Solving continuous Minimax Optimization problem

Question

I want to solve a linear programming minimax problem here mathematically without using software:

$$\begin{align*} \text{min}\ \text{max} \quad & \{x_1,x_2,x_3\} \\ \text{s.t.} \quad & x_1 + x_2 + x_3 = 15 \end{align*}$$

Or it can be written

$$\begin{align*} \text{min} \quad & Z \\ \text{s.t.} \quad & x_1 + x_2 + x_3 = 15 \\ & Z \ge x_1 \\ & Z \ge x_2 \\ & Z \ge x_3 \\ \end{align*}$$

I was wondering if someone could help me or provide me with good lecture notes having an explanation with examples?

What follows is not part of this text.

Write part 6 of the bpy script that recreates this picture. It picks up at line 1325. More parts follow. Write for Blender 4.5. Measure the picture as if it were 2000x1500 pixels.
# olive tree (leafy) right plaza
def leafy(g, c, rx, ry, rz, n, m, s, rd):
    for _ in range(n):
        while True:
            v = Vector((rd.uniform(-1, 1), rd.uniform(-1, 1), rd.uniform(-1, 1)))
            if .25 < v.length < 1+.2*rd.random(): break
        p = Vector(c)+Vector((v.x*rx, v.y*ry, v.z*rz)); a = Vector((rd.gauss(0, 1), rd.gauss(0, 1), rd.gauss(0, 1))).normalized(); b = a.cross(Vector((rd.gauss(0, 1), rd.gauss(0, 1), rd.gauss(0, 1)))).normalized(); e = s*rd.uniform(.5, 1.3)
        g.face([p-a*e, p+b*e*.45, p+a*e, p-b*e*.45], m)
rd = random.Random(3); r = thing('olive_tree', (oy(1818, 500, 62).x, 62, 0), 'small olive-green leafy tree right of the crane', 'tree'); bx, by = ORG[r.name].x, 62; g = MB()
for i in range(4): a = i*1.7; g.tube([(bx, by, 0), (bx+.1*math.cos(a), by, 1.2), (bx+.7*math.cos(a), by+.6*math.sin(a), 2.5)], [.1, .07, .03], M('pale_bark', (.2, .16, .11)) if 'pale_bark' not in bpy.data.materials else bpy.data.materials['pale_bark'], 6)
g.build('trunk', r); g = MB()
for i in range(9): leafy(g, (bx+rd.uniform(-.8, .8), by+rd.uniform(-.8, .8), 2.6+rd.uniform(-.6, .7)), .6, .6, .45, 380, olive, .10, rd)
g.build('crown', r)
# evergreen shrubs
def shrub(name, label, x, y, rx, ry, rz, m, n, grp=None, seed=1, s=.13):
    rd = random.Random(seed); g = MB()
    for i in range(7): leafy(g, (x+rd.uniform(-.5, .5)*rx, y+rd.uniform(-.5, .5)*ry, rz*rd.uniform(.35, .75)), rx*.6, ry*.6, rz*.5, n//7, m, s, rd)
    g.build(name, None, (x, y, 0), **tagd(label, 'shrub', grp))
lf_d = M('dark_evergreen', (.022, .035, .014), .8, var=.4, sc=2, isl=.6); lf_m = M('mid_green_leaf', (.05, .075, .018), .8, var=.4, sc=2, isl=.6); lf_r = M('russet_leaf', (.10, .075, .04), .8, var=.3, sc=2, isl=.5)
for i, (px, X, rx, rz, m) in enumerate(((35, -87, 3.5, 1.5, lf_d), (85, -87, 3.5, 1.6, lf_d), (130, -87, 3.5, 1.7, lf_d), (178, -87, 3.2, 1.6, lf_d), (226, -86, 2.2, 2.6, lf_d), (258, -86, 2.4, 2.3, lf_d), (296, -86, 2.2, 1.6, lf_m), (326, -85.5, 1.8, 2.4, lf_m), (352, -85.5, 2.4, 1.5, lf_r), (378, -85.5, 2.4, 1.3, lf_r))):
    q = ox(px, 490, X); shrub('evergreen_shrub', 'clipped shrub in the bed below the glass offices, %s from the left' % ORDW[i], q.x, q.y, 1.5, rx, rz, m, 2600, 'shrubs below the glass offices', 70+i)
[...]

Edited: The above problem seems solvable by inspection method, but if we consider the following problem we can't get the optimal solution by inspection (optimal solution I have obtained using the software is $x_1=0$, $x_2=0.39216$, $x_3=0.29412$, $x_4=0.31373$ and $z=-1.1765$, but I don't know how to solve it manually/mathematically, as well): $$\begin{align*} \text{min} \quad & Z \\ \text{s.t.} \quad & x_1 + x_2 + x_3+x_4 = 1 \\ & Z \ge x_1-3x_2 \\ & Z \ge x_1-4x_3 \\ & Z \ge x_1-7x_4 \\ & Z \ge x_2-5x_4 \\ & Z \ge x_3-5x_4 \\ & x_1,x_2,x_3,x_4\ge 0 \\ \end{align*}$$

Answer 1

Although this is a linear programming problem, it can really be solved by inspection. Think about how you'd solve the problem if there were only two variables, i.e.:

$$\begin{align*} \text{min}\ \text{max} \quad & \{x_1,x_2\} \\ \text{s.t.} \quad & x_1 + x_2 = 15 \end{align*}$$

Now can you extend your approach to handle 3 variables?

Answer 2

The optimal solution is 15/3 for the three variables. Any other assignment is such that at least one of the variables takes a value larger than 15/3.

Answer 3

For a proof that the solution $x=(5,5,5)$ is optimal, use a dual multiplier $1/3$ for each constraint: \begin{align} \frac{1}{3}(x_1 + x_2 + x_3) &= \frac{1}{3}\cdot 15 \\ \frac{1}{3}Z &\ge \frac{1}{3}x_1 \\ \frac{1}{3}Z &\ge \frac{1}{3}x_2 \\ \frac{1}{3}Z &\ge \frac{1}{3}x_3 \\ \end{align} Adding these up yields $Z \ge 5$.